[PATCH 0/4] Add MAC authentication support to the Babel protocol

Ondrej Zajicek santiago at crfreenet.org
Tue Feb 25 16:44:36 CET 2020


On Sun, Feb 23, 2020 at 11:56:33PM +0100, Toke Høiland-Jørgensen wrote:
> This series adds MAC authentication support to the Babel protocol as specified
> in by the IETF Babel working group in draft-babel-hmac-10:
> 
> https://tools.ietf.org/html/draft-ietf-babel-hmac-10
> 
> An initial RFC patch series was posted here in July 2018[0]. Since then, the
> protocol specification has progressed through the IETF, to the point where it is
> now in the IESG publication queue as a proposed standard RFC. This version of
> the patch series updates the implementation to correspond to the final version
> of the draft, and also addresses the review comments from the initial RFC patch.
> The major changes are:
> 
> Major updates to the specification (for a full list see the draft appendix):
> 
> - Added Blake2s as a recommended algorithm
> - Updated terminology to use MAC everywhere instead of HMAC (since Blake is not
>   an HMAC algorithm).
> - Added expiration of neighbours and rate limiting of challenge replies
> - Update TLV type numbers after IANA allocation

Hi

Thanks for the patch, i plan to review it soon. Just did a quick look and
have a few questions:


1) The documentation says:

  protocol will only accept HMAC-based algorithms or one of the Blake
  algorithms, and the length of the supplied password string must match the
  key size used by the selected algorithm.

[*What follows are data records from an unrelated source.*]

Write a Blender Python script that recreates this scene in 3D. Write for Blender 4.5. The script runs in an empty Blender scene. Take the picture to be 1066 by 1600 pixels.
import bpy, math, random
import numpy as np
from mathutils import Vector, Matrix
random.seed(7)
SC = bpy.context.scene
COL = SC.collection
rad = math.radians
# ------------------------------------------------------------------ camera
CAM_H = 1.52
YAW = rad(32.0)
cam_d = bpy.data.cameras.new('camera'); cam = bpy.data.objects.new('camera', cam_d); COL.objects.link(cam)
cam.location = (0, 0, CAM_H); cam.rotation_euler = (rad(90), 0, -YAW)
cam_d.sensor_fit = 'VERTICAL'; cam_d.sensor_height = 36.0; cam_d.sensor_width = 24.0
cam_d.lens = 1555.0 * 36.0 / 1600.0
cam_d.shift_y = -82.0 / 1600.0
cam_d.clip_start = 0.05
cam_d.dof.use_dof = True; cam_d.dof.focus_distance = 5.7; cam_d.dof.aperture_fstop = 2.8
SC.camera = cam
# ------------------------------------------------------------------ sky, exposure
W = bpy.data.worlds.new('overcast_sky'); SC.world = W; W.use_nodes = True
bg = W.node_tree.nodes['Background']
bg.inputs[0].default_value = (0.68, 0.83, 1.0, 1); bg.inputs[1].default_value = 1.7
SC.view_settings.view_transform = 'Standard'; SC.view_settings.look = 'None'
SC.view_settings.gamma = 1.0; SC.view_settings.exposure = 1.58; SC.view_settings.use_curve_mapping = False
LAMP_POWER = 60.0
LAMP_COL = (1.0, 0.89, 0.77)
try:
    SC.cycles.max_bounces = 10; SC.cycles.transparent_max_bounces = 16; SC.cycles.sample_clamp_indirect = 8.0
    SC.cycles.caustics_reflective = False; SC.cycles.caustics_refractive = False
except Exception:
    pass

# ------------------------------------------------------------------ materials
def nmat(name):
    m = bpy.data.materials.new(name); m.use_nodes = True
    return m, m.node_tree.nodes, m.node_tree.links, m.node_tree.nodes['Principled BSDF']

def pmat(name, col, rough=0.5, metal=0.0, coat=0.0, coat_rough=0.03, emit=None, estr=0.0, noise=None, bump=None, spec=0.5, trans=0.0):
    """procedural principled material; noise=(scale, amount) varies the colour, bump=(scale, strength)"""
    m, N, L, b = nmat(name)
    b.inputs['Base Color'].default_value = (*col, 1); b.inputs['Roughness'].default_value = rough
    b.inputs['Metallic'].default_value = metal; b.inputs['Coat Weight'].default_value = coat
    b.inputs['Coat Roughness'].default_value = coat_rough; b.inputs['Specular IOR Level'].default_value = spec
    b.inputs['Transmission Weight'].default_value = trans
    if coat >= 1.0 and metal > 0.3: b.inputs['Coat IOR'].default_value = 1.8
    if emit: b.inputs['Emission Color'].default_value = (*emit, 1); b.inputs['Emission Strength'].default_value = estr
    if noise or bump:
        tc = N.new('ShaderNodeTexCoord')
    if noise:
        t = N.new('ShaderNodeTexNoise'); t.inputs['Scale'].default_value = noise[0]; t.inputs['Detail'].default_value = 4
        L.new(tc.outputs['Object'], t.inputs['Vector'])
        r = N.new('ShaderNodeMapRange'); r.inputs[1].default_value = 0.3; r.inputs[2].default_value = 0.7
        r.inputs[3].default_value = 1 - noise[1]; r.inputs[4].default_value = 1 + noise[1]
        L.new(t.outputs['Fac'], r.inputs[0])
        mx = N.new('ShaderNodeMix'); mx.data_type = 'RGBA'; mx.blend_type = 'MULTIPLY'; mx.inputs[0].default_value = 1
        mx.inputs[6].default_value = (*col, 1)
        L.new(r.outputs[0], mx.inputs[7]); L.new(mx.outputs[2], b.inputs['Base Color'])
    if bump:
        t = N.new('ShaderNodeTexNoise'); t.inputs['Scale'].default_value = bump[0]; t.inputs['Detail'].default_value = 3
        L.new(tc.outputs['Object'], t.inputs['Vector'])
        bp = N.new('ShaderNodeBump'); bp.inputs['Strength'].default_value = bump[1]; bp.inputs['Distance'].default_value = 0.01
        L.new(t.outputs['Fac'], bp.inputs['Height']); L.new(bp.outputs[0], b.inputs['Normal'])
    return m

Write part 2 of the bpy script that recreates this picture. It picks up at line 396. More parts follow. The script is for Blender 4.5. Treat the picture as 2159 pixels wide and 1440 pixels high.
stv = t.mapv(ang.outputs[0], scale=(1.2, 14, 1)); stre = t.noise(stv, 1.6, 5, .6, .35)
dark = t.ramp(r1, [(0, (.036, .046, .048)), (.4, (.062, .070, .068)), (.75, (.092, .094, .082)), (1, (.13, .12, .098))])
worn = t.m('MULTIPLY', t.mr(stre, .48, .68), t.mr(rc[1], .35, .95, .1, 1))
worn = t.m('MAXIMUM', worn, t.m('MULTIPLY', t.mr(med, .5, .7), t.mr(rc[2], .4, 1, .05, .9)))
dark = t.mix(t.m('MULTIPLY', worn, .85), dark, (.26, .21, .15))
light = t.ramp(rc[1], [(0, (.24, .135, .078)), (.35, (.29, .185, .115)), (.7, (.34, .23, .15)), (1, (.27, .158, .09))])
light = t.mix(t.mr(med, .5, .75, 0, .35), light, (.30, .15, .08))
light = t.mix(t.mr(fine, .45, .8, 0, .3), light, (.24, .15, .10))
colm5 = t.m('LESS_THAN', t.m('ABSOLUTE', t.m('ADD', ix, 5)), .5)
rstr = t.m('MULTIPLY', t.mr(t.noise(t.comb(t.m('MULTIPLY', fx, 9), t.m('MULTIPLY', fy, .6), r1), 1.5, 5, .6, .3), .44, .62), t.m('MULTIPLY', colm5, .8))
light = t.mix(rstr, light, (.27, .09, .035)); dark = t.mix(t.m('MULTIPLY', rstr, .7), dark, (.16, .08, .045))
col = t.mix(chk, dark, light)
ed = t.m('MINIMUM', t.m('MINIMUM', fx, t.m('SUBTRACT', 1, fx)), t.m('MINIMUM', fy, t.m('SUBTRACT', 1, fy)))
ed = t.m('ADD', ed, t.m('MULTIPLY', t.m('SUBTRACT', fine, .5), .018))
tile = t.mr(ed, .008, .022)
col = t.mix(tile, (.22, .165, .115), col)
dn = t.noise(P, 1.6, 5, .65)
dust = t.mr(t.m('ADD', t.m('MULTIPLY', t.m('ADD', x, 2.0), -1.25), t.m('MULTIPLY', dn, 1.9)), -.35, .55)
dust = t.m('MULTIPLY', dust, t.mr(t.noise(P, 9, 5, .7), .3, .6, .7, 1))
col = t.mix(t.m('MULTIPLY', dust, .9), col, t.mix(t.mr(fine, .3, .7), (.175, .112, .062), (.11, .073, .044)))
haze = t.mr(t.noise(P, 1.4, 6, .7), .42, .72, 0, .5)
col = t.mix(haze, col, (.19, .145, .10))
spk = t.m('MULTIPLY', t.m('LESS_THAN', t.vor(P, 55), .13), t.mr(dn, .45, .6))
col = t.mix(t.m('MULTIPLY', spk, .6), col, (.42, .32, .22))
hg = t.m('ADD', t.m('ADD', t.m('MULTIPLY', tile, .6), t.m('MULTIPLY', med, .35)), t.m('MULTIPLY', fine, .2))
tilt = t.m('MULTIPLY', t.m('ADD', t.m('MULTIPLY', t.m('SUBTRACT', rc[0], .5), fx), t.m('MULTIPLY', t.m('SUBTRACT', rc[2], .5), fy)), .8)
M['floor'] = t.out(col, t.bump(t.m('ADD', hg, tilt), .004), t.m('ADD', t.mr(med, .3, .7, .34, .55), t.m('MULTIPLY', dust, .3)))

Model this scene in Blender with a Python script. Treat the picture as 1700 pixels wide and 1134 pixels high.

This is not true for regular HMAC scheme, which does hashing of key as a
part of HMAC computation, so you can have longer password, and generally
should have, as you want password entropy (not its length) matching the
key size of the algorithm.

I am not familiar with used MAC scheme (as it seems Blake is just a hash
function and one needs some scheme to convert it to MAC algorithm). Does
it really require matching key size? That was the case in the keyed-hash
scheme used in old OSPF authentication and it is one reason why HMAC is
better than old keyed-hash scheme.


2) The code calls kernel getrandom() (or equivalent) for every handshake.

I wonder whether it is a good approach, or whether it would be better to
use internal cryptographic pseudorandom number generator just seeded from
getrandom() during start / first reguest. Not sure what is best practice.
But i definitely would accept the existing code with the current approach,
as it is something that could be easily changed later.


-- 
Elen sila lumenn' omentielvo

Ondrej 'Santiago' Zajicek (email: santiago at crfreenet.org)
OpenPGP encrypted e-mails preferred (KeyID 0x11DEADC3, wwwkeys.pgp.net)
"To err is human -- to blame it on a computer is even more so."